Shares of American Express rose to $54.82 in premarket trade on the INET electronic network, up from a close of $53.35 on Monday on the New York Stock Exchange.
American Express said splitting off the business will improve its own profitability. The company raised its return on equity goal to a range of 28 percent to 30 percent, from the current range of 18 percent to 20 percent and affirmed its current dividend payout.
American Express Financial Advisors, which sells financial planning and advice services, money management, insurance and annuities, earned $700 million last year on about $7 billion of revenue.
Financial terms of the spin-off have not yet been determined.
American Express said it will provide additional capital to the personal finance unit to boost cash levels, help the new company secure a strong debt rating and fund its insurance operations.
American Express said it expects to incur spin-off related expenses that could be "significant" and which will be recorded in each quarter as incurred.
Known as AEFA, the personal finance unit employs 12,000 financial advisors serving more than 2.5 million customers, $410 billion in assets owned or managed, and more than $145 billion of life insurance.

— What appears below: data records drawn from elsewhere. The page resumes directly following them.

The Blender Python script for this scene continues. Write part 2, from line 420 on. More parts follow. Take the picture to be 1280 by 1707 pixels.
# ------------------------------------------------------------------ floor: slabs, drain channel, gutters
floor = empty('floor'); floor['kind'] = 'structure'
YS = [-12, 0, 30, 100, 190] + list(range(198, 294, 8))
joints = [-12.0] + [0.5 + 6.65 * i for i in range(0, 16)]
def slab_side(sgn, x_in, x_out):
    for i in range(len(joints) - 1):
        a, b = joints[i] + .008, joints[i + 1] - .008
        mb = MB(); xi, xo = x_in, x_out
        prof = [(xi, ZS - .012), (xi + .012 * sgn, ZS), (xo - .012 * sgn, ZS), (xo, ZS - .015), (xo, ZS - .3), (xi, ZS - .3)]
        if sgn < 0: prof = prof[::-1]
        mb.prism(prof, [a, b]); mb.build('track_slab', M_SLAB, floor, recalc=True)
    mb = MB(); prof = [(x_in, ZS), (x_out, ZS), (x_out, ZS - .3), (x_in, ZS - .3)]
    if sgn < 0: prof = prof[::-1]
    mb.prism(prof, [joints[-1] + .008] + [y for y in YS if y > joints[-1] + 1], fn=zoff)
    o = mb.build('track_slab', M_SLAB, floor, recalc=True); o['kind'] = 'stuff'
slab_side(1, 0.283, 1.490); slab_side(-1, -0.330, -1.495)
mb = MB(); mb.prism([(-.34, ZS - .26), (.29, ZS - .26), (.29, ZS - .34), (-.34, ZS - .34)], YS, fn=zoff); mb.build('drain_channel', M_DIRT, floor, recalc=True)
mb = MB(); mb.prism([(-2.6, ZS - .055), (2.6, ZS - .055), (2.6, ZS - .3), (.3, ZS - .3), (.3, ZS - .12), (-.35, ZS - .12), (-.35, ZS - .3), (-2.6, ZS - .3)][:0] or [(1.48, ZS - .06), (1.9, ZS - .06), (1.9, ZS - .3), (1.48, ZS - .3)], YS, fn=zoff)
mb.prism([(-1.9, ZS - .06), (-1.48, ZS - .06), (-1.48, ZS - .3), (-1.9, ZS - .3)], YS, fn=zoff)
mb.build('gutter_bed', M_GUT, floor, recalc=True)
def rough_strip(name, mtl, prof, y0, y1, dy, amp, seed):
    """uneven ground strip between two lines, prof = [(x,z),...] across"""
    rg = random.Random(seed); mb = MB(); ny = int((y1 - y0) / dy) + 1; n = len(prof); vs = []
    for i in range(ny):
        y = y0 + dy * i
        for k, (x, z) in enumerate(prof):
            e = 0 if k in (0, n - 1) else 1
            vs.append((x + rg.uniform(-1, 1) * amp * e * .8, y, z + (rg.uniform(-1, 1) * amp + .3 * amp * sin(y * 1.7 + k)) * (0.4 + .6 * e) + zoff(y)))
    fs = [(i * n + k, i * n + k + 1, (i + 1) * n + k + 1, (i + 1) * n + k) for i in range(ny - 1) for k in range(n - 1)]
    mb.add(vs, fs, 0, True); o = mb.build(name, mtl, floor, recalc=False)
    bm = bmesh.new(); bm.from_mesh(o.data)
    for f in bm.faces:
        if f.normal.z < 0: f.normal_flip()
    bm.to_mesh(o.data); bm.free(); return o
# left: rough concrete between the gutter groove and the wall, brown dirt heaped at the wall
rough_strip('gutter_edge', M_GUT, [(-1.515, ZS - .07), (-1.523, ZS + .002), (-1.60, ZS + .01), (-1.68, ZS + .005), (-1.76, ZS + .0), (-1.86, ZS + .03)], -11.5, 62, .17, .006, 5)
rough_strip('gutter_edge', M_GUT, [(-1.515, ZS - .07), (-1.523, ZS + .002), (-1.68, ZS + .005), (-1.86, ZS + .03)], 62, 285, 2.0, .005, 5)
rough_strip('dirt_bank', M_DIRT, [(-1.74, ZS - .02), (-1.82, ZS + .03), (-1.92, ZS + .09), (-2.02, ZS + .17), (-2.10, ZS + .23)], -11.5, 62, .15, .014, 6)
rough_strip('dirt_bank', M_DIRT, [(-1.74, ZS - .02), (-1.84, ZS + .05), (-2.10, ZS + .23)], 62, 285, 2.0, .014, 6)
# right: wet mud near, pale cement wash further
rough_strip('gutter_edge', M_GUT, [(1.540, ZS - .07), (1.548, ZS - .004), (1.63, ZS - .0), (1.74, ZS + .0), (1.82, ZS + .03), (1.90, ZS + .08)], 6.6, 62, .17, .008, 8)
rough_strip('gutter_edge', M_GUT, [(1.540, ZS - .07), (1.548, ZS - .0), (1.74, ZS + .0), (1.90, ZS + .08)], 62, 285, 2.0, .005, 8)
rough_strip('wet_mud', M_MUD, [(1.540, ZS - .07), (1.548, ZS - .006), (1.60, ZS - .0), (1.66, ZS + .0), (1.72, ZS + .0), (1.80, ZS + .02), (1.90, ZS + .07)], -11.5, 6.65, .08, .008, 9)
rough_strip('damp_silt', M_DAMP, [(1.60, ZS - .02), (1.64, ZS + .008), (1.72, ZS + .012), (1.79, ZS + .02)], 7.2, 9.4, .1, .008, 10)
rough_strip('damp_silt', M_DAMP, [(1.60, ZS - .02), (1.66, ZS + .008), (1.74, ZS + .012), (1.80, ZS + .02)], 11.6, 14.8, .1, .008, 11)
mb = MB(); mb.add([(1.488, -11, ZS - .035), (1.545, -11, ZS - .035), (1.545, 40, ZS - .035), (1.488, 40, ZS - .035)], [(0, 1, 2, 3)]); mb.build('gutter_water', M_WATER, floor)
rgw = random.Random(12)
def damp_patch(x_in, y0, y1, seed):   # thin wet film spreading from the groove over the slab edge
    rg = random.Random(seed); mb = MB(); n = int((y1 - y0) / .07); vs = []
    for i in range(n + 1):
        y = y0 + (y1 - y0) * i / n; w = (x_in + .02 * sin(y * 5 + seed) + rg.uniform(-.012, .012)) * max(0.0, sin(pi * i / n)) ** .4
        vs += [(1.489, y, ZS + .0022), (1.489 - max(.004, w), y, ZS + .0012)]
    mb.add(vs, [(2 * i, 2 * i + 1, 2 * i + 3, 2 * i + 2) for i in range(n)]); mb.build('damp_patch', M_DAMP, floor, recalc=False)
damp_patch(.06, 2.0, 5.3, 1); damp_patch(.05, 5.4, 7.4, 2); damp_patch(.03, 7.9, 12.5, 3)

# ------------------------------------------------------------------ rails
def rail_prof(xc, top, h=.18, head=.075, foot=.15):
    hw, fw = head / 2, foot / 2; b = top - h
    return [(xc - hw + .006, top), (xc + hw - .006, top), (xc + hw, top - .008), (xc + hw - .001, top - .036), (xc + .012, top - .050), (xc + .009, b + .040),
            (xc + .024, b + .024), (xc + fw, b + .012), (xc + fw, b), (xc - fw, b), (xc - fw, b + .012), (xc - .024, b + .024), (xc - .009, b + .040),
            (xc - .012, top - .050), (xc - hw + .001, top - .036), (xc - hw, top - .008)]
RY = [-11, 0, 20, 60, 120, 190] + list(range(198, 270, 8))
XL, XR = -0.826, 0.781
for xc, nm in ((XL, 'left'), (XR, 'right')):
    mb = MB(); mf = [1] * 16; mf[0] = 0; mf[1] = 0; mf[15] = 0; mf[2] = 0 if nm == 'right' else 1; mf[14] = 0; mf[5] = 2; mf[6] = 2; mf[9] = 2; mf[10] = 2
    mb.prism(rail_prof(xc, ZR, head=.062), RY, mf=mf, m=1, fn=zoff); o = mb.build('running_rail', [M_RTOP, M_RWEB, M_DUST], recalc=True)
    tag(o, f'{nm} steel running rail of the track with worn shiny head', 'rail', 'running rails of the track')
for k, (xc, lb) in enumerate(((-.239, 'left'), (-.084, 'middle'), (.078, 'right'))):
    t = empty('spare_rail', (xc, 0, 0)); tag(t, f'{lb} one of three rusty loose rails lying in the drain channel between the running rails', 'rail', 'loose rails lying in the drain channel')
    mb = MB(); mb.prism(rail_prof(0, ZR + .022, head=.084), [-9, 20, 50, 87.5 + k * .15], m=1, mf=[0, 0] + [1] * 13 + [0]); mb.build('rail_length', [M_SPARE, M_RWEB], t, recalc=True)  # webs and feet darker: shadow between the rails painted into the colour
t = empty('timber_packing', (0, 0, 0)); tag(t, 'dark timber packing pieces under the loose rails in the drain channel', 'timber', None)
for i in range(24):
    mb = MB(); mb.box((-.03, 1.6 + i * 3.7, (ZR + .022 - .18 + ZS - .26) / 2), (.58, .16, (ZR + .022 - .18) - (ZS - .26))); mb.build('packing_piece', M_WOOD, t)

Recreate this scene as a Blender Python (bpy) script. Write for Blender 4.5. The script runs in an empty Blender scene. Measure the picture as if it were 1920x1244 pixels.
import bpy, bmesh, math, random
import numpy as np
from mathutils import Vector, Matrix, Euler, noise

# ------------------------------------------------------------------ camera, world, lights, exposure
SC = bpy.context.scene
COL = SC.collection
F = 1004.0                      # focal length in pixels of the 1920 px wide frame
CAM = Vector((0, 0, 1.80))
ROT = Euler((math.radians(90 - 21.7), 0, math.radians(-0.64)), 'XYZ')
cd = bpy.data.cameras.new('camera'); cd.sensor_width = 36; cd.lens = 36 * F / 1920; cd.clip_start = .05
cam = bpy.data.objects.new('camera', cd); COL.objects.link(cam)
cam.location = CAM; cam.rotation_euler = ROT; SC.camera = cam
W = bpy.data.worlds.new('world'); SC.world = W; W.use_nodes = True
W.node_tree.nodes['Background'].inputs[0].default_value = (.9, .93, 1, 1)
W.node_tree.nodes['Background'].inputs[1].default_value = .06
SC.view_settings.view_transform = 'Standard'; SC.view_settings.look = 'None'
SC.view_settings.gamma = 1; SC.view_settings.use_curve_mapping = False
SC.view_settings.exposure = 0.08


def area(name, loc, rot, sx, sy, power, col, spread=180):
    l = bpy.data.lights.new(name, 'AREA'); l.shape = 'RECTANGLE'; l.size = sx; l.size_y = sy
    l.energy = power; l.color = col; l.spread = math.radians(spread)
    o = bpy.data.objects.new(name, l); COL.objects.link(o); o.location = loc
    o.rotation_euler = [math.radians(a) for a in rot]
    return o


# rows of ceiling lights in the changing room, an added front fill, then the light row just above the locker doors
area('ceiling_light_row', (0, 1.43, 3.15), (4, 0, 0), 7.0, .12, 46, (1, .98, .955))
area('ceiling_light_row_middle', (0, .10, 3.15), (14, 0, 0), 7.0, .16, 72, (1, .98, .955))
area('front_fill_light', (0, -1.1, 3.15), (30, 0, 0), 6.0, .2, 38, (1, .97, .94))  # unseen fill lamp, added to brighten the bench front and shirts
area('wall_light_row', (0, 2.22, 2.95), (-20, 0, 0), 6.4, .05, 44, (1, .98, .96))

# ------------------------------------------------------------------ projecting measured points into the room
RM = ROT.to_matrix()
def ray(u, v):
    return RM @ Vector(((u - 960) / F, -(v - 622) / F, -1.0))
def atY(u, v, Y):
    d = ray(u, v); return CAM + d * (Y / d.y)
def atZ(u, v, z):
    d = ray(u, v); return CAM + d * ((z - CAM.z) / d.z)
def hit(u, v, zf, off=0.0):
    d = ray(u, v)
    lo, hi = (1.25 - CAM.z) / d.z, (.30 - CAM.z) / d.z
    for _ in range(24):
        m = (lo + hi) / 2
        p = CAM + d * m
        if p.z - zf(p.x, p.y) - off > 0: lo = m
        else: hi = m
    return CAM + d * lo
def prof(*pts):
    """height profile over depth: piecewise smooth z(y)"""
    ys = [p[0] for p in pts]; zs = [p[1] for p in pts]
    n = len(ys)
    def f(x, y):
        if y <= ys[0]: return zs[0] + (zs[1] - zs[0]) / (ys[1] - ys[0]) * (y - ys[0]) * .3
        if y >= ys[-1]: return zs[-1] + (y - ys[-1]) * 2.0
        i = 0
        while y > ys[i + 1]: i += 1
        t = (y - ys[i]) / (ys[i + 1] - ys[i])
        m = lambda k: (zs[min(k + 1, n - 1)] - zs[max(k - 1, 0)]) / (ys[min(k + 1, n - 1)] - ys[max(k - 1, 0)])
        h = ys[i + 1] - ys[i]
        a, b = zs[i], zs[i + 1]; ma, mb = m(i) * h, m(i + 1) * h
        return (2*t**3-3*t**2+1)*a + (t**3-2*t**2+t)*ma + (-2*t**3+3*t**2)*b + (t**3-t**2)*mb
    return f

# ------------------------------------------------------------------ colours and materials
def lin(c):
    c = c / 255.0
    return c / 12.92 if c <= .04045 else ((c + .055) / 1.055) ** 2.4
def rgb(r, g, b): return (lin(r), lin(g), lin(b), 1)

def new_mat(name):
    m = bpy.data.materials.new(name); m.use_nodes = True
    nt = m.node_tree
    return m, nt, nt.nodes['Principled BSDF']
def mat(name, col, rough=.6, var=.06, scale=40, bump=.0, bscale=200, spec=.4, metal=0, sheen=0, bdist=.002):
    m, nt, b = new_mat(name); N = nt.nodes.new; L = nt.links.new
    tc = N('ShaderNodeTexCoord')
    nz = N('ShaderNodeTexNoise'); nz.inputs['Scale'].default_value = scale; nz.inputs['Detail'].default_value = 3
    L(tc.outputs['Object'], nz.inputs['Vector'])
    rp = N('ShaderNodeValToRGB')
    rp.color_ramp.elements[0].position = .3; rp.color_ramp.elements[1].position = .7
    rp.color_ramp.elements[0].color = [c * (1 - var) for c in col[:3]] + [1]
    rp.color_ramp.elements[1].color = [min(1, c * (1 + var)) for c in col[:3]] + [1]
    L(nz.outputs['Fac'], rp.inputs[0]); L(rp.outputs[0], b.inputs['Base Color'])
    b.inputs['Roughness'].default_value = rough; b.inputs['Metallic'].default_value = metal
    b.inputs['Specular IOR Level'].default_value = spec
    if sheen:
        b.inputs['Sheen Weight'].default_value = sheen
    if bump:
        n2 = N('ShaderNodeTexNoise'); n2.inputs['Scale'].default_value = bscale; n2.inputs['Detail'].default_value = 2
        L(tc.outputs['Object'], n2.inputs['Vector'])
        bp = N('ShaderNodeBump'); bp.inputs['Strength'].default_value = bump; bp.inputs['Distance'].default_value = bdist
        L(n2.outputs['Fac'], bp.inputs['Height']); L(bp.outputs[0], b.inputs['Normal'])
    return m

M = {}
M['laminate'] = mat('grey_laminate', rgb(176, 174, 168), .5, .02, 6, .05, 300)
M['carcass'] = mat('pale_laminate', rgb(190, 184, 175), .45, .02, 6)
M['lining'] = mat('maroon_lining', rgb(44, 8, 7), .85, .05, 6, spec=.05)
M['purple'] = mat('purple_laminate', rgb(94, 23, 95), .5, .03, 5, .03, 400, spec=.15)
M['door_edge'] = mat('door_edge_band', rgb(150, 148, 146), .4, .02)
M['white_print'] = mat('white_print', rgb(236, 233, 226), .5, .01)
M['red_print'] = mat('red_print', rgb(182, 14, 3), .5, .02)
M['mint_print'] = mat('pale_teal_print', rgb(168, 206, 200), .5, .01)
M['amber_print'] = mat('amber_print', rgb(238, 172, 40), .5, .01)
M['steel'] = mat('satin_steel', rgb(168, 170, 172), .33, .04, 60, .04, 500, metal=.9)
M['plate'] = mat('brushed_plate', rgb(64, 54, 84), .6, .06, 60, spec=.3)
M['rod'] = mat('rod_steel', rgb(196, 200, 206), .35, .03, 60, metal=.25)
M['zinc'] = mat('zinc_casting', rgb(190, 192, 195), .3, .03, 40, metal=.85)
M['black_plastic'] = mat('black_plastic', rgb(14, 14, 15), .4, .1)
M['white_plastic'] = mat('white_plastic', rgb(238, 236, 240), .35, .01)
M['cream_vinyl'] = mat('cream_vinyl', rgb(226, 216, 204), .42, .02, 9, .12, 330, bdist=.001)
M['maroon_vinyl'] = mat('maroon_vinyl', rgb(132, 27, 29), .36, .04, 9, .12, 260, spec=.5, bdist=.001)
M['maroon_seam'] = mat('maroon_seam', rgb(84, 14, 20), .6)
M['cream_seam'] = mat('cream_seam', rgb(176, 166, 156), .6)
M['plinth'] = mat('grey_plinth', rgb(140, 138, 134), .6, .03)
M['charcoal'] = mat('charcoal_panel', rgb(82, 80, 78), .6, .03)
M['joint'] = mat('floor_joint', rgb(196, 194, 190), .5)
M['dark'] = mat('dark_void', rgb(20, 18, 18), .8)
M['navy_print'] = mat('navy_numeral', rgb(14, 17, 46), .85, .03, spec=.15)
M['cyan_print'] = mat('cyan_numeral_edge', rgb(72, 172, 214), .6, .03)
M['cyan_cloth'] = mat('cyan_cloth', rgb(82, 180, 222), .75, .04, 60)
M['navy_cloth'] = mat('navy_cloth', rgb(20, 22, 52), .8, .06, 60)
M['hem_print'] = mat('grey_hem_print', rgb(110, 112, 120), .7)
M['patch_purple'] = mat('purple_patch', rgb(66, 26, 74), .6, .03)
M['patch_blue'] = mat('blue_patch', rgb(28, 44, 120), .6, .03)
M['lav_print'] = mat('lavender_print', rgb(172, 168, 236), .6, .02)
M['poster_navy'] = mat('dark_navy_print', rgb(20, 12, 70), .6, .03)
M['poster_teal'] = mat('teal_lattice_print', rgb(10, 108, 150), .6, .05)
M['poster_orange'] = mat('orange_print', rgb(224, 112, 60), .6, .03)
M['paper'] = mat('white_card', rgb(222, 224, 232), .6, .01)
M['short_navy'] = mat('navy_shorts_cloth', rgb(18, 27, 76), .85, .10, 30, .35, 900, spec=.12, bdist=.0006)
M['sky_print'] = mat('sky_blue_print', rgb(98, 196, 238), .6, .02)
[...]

The company said the move will let the Minneapolis-based unit pursue new products, partnerships and expansion without having to compete with credit cards and other businesses for capital.
After the spin-off, American Express said it will remain the world's biggest charge and credit card issuer and operate an international network handling more than $400 billion in transactions a year. These business, plus travellers checks, travel services and private banking generated $2.7 billion of profit last year on $22 billion of revenue.
AEFA will continue to be led by James Cracchiolo as chairman and chief executive. The unit will retain rights to the American Express name for an undisclosed period following the spin-off.